## EXERCISE REQUIREMENTS
Repeat the whole listing exactly as written.

## STORED DATA
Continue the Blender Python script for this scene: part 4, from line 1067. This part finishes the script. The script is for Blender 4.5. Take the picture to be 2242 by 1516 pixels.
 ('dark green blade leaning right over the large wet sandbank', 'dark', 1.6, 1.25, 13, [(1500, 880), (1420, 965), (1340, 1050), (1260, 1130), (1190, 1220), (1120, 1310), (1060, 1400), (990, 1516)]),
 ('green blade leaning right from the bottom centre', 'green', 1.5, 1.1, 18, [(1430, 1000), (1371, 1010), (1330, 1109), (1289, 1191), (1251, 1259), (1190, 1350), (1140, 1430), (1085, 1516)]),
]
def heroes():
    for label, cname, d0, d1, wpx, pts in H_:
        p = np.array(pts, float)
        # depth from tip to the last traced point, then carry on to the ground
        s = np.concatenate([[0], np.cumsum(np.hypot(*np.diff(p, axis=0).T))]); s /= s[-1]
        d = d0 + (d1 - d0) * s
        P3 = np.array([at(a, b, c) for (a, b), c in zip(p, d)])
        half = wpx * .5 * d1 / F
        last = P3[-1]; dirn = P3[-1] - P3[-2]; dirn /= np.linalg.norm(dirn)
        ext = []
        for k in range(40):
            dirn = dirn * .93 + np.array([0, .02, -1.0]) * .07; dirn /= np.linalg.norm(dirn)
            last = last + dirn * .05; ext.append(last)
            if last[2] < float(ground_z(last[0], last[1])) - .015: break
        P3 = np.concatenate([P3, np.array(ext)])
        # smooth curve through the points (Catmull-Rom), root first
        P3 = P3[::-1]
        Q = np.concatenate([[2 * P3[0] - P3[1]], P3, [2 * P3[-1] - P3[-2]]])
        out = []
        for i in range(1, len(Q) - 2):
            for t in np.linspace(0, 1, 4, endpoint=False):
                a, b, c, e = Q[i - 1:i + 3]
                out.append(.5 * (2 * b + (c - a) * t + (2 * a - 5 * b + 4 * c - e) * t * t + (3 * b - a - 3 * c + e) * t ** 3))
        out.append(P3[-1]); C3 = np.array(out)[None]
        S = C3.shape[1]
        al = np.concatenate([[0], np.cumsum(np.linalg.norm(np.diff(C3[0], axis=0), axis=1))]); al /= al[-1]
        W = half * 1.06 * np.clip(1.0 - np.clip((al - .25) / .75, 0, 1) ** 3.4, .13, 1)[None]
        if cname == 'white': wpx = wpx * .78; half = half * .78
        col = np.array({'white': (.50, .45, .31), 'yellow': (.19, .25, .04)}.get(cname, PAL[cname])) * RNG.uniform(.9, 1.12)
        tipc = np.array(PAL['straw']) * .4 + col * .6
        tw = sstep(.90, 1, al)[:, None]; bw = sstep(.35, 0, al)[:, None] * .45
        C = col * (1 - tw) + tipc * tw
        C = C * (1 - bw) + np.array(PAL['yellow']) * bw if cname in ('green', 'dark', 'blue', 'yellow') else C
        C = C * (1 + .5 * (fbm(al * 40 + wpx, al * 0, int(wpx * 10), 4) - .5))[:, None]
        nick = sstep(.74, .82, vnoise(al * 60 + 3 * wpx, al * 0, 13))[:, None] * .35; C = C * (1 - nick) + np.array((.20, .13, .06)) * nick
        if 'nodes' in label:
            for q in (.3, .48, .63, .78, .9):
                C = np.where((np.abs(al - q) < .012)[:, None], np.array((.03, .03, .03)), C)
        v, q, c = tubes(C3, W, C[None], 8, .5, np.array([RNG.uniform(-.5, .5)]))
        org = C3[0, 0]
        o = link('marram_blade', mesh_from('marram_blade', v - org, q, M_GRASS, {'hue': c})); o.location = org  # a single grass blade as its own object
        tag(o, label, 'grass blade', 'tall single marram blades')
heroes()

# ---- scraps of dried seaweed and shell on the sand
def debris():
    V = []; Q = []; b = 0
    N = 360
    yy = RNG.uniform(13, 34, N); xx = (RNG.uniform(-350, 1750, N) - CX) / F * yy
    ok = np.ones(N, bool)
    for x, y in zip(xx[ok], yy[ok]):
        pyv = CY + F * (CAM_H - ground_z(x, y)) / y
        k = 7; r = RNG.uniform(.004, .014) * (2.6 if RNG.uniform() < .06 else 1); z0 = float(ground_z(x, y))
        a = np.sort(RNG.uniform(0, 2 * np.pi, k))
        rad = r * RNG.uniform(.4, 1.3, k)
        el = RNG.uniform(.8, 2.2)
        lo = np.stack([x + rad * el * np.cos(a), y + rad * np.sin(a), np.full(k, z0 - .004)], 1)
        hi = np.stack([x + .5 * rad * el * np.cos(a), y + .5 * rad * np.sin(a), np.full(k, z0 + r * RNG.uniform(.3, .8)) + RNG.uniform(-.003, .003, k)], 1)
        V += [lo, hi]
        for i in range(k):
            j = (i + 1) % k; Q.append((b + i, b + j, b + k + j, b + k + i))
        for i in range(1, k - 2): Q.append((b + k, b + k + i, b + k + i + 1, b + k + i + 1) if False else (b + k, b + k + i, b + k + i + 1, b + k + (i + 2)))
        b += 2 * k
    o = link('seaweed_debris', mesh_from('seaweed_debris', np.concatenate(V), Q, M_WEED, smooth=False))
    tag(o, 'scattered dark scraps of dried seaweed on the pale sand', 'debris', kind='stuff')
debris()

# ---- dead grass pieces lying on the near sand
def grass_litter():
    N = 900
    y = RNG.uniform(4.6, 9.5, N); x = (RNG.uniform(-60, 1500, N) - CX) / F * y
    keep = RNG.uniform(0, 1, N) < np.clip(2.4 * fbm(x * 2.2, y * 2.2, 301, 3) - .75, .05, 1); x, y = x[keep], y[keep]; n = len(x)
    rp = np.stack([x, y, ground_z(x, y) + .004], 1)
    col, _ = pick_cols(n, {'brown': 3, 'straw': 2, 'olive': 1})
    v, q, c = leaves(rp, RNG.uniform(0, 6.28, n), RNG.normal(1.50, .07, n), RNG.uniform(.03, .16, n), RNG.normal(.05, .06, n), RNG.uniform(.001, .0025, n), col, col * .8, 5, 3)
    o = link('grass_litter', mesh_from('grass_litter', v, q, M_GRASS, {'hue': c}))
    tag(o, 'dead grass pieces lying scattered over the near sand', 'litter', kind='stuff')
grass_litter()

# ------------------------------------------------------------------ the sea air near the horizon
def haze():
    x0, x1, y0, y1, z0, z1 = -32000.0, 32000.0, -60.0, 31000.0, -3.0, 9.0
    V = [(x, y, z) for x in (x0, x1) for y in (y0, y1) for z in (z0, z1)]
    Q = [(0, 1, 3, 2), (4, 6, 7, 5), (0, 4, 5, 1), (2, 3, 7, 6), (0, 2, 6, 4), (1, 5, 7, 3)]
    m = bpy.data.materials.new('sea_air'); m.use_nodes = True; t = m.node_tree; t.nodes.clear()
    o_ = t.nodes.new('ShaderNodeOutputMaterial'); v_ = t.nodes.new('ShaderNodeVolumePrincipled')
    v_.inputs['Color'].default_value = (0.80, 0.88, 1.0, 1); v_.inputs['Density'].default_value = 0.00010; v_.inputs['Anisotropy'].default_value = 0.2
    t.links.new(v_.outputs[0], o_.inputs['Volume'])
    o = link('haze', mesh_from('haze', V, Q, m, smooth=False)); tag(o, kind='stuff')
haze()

## RESPONSE TO THE TASK
Continue the Blender Python script for this scene: part 4, from line 1067. This part finishes the script. The script is for Blender 4.5. Take the picture to be 2242 by 1516 pixels.
 ('dark green blade leaning right over the large wet sandbank', 'dark', 1.6, 1.25, 13, [(1500, 880), (1420, 965), (1340, 1050), (1260, 1130), (1190, 1220), (1120, 1310), (1060, 1400), (990, 1516)]),
 ('green blade leaning right from the bottom centre', 'green', 1.5, 1.1, 18, [(1430, 1000), (1371, 1010), (1330, 1109), (1289, 1191), (1251, 1259), (1190, 1350), (1140, 1430), (1085, 1516)]),
]
def heroes():
    for label, cname, d0, d1, wpx, pts in H_:
        p = np.array(pts, float)
        # depth from tip to the last traced point, then carry on to the ground
        s = np.concatenate([[0], np.cumsum(np.hypot(*np.diff(p, axis=0).T))]); s /= s[-1]
        d = d0 + (d1 - d0) * s
        P3 = np.array([at(a, b, c) for (a, b), c in zip(p, d)])
        half = wpx * .5 * d1 / F
        last = P3[-1]; dirn = P3[-1] - P3[-2]; dirn /= np.linalg.norm(dirn)
        ext = []
        for k in range(40):
            dirn = dirn * .93 + np.array([0, .02, -1.0]) * .07; dirn /= np.linalg.norm(dirn)
            last = last + dirn * .05; ext.append(last)
            if last[2] < float(ground_z(last[0], last[1])) - .015: break
        P3 = np.concatenate([P3, np.array(ext)])
        # smooth curve through the points (Catmull-Rom), root first
        P3 = P3[::-1]
        Q = np.concatenate([[2 * P3[0] - P3[1]], P3, [2 * P3[-1] - P3[-2]]])
        out = []
        for i in range(1, len(Q) - 2):
            for t in np.linspace(0, 1, 4, endpoint=False):
                a, b, c, e = Q[i - 1:i + 3]
                out.append(.5 * (2 * b + (c - a) * t + (2 * a - 5 * b + 4 * c - e) * t * t + (3 * b - a - 3 * c + e) * t ** 3))
        out.append(P3[-1]); C3 = np.array(out)[None]
        S = C3.shape[1]
        al = np.concatenate([[0], np.cumsum(np.linalg.norm(np.diff(C3[0], axis=0), axis=1))]); al /= al[-1]
        W = half * 1.06 * np.clip(1.0 - np.clip((al - .25) / .75, 0, 1) ** 3.4, .13, 1)[None]
        if cname == 'white': wpx = wpx * .78; half = half * .78
        col = np.array({'white': (.50, .45, .31), 'yellow': (.19, .25, .04)}.get(cname, PAL[cname])) * RNG.uniform(.9, 1.12)
        tipc = np.array(PAL['straw']) * .4 + col * .6
        tw = sstep(.90, 1, al)[:, None]; bw = sstep(.35, 0, al)[:, None] * .45
        C = col * (1 - tw) + tipc * tw
        C = C * (1 - bw) + np.array(PAL['yellow']) * bw if cname in ('green', 'dark', 'blue', 'yellow') else C
        C = C * (1 + .5 * (fbm(al * 40 + wpx, al * 0, int(wpx * 10), 4) - .5))[:, None]
        nick = sstep(.74, .82, vnoise(al * 60 + 3 * wpx, al * 0, 13))[:, None] * .35; C = C * (1 - nick) + np.array((.20, .13, .06)) * nick
        if 'nodes' in label:
            for q in (.3, .48, .63, .78, .9):
                C = np.where((np.abs(al - q) < .012)[:, None], np.array((.03, .03, .03)), C)
        v, q, c = tubes(C3, W, C[None], 8, .5, np.array([RNG.uniform(-.5, .5)]))
        org = C3[0, 0]
        o = link('marram_blade', mesh_from('marram_blade', v - org, q, M_GRASS, {'hue': c})); o.location = org  # a single grass blade as its own object
        tag(o, label, 'grass blade', 'tall single marram blades')
heroes()

# ---- scraps of dried seaweed and shell on the sand
def debris():
    V = []; Q = []; b = 0
    N = 360
    yy = RNG.uniform(13, 34, N); xx = (RNG.uniform(-350, 1750, N) - CX) / F * yy
    ok = np.ones(N, bool)
    for x, y in zip(xx[ok], yy[ok]):
        pyv = CY + F * (CAM_H - ground_z(x, y)) / y
        k = 7; r = RNG.uniform(.004, .014) * (2.6 if RNG.uniform() < .06 else 1); z0 = float(ground_z(x, y))
        a = np.sort(RNG.uniform(0, 2 * np.pi, k))
        rad = r * RNG.uniform(.4, 1.3, k)
        el = RNG.uniform(.8, 2.2)
        lo = np.stack([x + rad * el * np.cos(a), y + rad * np.sin(a), np.full(k, z0 - .004)], 1)
        hi = np.stack([x + .5 * rad * el * np.cos(a), y + .5 * rad * np.sin(a), np.full(k, z0 + r * RNG.uniform(.3, .8)) + RNG.uniform(-.003, .003, k)], 1)
        V += [lo, hi]
        for i in range(k):
            j = (i + 1) % k; Q.append((b + i, b + j, b + k + j, b + k + i))
        for i in range(1, k - 2): Q.append((b + k, b + k + i, b + k + i + 1, b + k + i + 1) if False else (b + k, b + k + i, b + k + i + 1, b + k + (i + 2)))
        b += 2 * k
    o = link('seaweed_debris', mesh_from('seaweed_debris', np.concatenate(V), Q, M_WEED, smooth=False))
    tag(o, 'scattered dark scraps of dried seaweed on the pale sand', 'debris', kind='stuff')
debris()

# ---- dead grass pieces lying on the near sand
def grass_litter():
    N = 900
    y = RNG.uniform(4.6, 9.5, N); x = (RNG.uniform(-60, 1500, N) - CX) / F * y
    keep = RNG.uniform(0, 1, N) < np.clip(2.4 * fbm(x * 2.2, y * 2.2, 301, 3) - .75, .05, 1); x, y = x[keep], y[keep]; n = len(x)
    rp = np.stack([x, y, ground_z(x, y) + .004], 1)
    col, _ = pick_cols(n, {'brown': 3, 'straw': 2, 'olive': 1})
    v, q, c = leaves(rp, RNG.uniform(0, 6.28, n), RNG.normal(1.50, .07, n), RNG.uniform(.03, .16, n), RNG.normal(.05, .06, n), RNG.uniform(.001, .0025, n), col, col * .8, 5, 3)
    o = link('grass_litter', mesh_from('grass_litter', v, q, M_GRASS, {'hue': c}))
    tag(o, 'dead grass pieces lying scattered over the near sand', 'litter', kind='stuff')
grass_litter()

# ------------------------------------------------------------------ the sea air near the horizon
def haze():
    x0, x1, y0, y1, z0, z1 = -32000.0, 32000.0, -60.0, 31000.0, -3.0, 9.0
    V = [(x, y, z) for x in (x0, x1) for y in (y0, y1) for z in (z0, z1)]
    Q = [(0, 1, 3, 2), (4, 6, 7, 5), (0, 4, 5, 1), (2, 3, 7, 6), (0, 2, 6, 4), (1, 5, 7, 3)]
    m = bpy.data.materials.new('sea_air'); m.use_nodes = True; t = m.node_tree; t.nodes.clear()
    o_ = t.nodes.new('ShaderNodeOutputMaterial'); v_ = t.nodes.new('ShaderNodeVolumePrincipled')
    v_.inputs['Color'].default_value = (0.80, 0.88, 1.0, 1); v_.inputs['Density'].default_value = 0.00010; v_.inputs['Anisotropy'].default_value = 0.2
    t.links.new(v_.outputs[0], o_.inputs['Volume'])
    o = link('haze', mesh_from('haze', V, Q, m, smooth=False)); tag(o, kind='stuff')
haze()